%%

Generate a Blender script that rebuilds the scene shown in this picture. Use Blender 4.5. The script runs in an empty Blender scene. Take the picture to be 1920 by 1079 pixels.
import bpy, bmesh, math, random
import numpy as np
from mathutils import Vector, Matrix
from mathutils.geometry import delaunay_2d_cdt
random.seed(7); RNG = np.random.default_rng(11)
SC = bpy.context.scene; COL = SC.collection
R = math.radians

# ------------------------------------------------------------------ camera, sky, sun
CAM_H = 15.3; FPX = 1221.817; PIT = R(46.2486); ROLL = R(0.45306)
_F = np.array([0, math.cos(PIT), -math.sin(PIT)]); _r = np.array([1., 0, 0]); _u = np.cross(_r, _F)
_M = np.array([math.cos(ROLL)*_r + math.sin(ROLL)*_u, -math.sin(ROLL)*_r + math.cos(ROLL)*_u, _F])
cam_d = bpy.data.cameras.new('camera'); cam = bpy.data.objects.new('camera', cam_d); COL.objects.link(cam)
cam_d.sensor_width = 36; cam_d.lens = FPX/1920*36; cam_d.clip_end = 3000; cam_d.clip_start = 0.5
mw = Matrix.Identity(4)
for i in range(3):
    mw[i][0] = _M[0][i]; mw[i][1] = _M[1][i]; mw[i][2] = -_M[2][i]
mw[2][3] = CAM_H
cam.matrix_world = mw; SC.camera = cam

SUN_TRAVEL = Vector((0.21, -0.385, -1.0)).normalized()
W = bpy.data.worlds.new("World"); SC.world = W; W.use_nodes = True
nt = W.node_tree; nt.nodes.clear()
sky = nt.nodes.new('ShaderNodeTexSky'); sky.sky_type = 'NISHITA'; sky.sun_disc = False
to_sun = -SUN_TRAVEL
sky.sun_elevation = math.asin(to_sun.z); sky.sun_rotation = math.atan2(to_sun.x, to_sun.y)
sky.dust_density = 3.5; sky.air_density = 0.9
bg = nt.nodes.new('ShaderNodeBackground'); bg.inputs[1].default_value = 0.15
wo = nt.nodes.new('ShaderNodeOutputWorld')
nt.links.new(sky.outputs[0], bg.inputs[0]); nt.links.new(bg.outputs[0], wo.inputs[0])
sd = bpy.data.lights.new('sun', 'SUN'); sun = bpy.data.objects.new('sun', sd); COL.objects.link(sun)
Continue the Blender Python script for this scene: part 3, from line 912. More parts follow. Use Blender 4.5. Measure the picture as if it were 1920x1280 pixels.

%%

§ WORK TO BE COMPLETED
Reproduce the listing in full. Keep it exactly as written.

§ RESPONSE TO THIS TASK
Generate a Blender script that rebuilds the scene shown in this picture. Use Blender 4.5. The script runs in an empty Blender scene. Take the picture to be 1920 by 1079 pixels.
import bpy, bmesh, math, random
import numpy as np
from mathutils import Vector, Matrix
from mathutils.geometry import delaunay_2d_cdt
random.seed(7); RNG = np.random.default_rng(11)
SC = bpy.context.scene; COL = SC.collection
R = math.radians

# ------------------------------------------------------------------ camera, sky, sun
CAM_H = 15.3; FPX = 1221.817; PIT = R(46.2486); ROLL = R(0.45306)
_F = np.array([0, math.cos(PIT), -math.sin(PIT)]); _r = np.array([1., 0, 0]); _u = np.cross(_r, _F)
_M = np.array([math.cos(ROLL)*_r + math.sin(ROLL)*_u, -math.sin(ROLL)*_r + math.cos(ROLL)*_u, _F])
cam_d = bpy.data.cameras.new('camera'); cam = bpy.data.objects.new('camera', cam_d); COL.objects.link(cam)
cam_d.sensor_width = 36; cam_d.lens = FPX/1920*36; cam_d.clip_end = 3000; cam_d.clip_start = 0.5
mw = Matrix.Identity(4)
for i in range(3):
    mw[i][0] = _M[0][i]; mw[i][1] = _M[1][i]; mw[i][2] = -_M[2][i]
mw[2][3] = CAM_H
cam.matrix_world = mw; SC.camera = cam

SUN_TRAVEL = Vector((0.21, -0.385, -1.0)).normalized()
W = bpy.data.worlds.new("World"); SC.world = W; W.use_nodes = True
nt = W.node_tree; nt.nodes.clear()
sky = nt.nodes.new('ShaderNodeTexSky'); sky.sky_type = 'NISHITA'; sky.sun_disc = False
to_sun = -SUN_TRAVEL
sky.sun_elevation = math.asin(to_sun.z); sky.sun_rotation = math.atan2(to_sun.x, to_sun.y)
sky.dust_density = 3.5; sky.air_density = 0.9
bg = nt.nodes.new('ShaderNodeBackground'); bg.inputs[1].default_value = 0.15
wo = nt.nodes.new('ShaderNodeOutputWorld')
nt.links.new(sky.outputs[0], bg.inputs[0]); nt.links.new(bg.outputs[0], wo.inputs[0])
sd = bpy.data.lights.new('sun', 'SUN'); sun = bpy.data.objects.new('sun', sd); COL.objects.link(sun)
Continue the Blender Python script for this scene: part 3, from line 912. More parts follow. Use Blender 4.5. Measure the picture as if it were 1920x1280 pixels.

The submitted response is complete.